Puede parecer graciosa la comparación con las leonas que muchas madres se adjudican en eso de defender con garras y dientes a sus hijos. ¡Qué madre!, tal vez se diga. ¡Cuánta valentía! ¡Cuánto arrojo!... Pero ¡Cuidado! Como leonas saltan las que no admiten la queja que las alertó de que su hijo fue irrespetuoso, que rompió el cristal de la ventana del vecino, que abusó con el más indefenso, que se burló insolentemente del anciano…
En fieras que después enfrentan a sus propios padres, con la misma furia con que aquellos los defendieron cuando no tenían la razón, se transforman muchos de esos super- protegidos. No aprendieron en su momento —porque no se lo hicieron saber— que el respeto y la consideración son cuestiones mutuas y asumir con humildad cualquier de-sacierto es un modo de dignificar al que nos ganó o de retribuir un error cometido.

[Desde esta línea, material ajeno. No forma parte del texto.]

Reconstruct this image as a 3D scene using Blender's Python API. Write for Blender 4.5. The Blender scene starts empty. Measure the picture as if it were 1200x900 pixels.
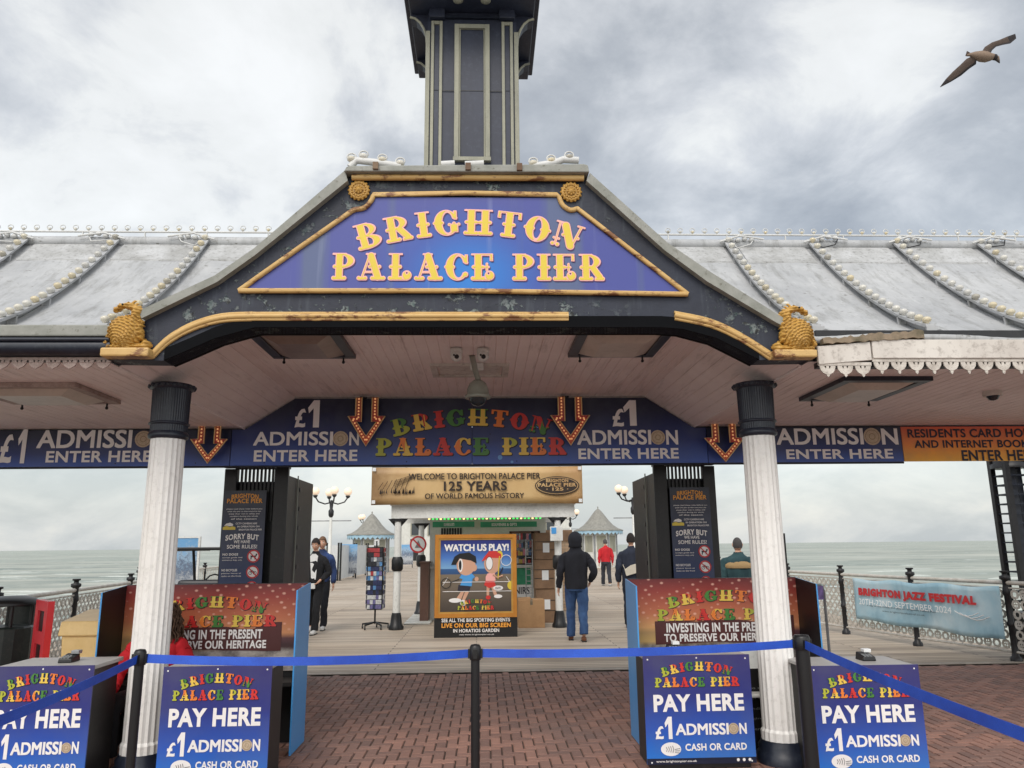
import bpy, bmesh, math, random
import numpy as np
from mathutils import Matrix, Vector, Euler
random.seed(7)
R=math.radians
sc=bpy.context.scene
COL=sc.collection
# ---------------- camera ----------------
CAM=Vector((0.13,0,1.6)); PITCH=R(12.03); YAW=R(-2.2); ROLL=R(-0.59); F=888.0
rot=Matrix.Rotation(YAW,4,'Z')@Matrix.Rotation(R(90)+PITCH,4,'X')@Matrix.Rotation(ROLL,4,'Z')
cd=bpy.data.cameras.new('camera'); cam=bpy.data.objects.new('camera',cd); COL.objects.link(cam)
cam.matrix_world=Matrix.Translation(CAM)@rot
cd.sensor_width=36; cd.lens=F/1200*36; cd.clip_end=60000; cd.clip_start=0.05
sc.camera=cam
def ray(px,py): return rot.to_3x3()@Vector(((px-600)/F,(450-py)/F,-1))
def Y(px,py,y):                     # point of the plane y=const seen at a pixel: (x,z)
    d=ray(px,py); t=(y-CAM.y)/d.y; p=CAM+d*t; return (p.x,p.z)
def G(px,py,z=0):                   # point of the plane z=const: (x,y)
    d=ray(px,py); t=(z-CAM.z)/d.z; p=CAM+d*t; return (p.x,p.y)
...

No serán gloria de nuestra posteridad los hijos que nos avergüenzan por andar de cabeza, sin medir las consecuencias de sus actos, mostrando como un talismán vicios e impudores, y ufanándose de sus peores comportamientos; ni los que devaluando nuestros esfuerzos nos abochornan con un trato ríspido o con un puntapié como pago al derroche de nuestro amor.
Para que el mundo acoja con gusto el hijo que le entregamos enseñémosles sin cansancio que decencia, humildad y sensatez son llaves que abren muchas puertas. Así fue en tiempos cervantinos y en todos los tiempos. Tal vez no nos salga a pedir de boca, pero que no quede por nosotros.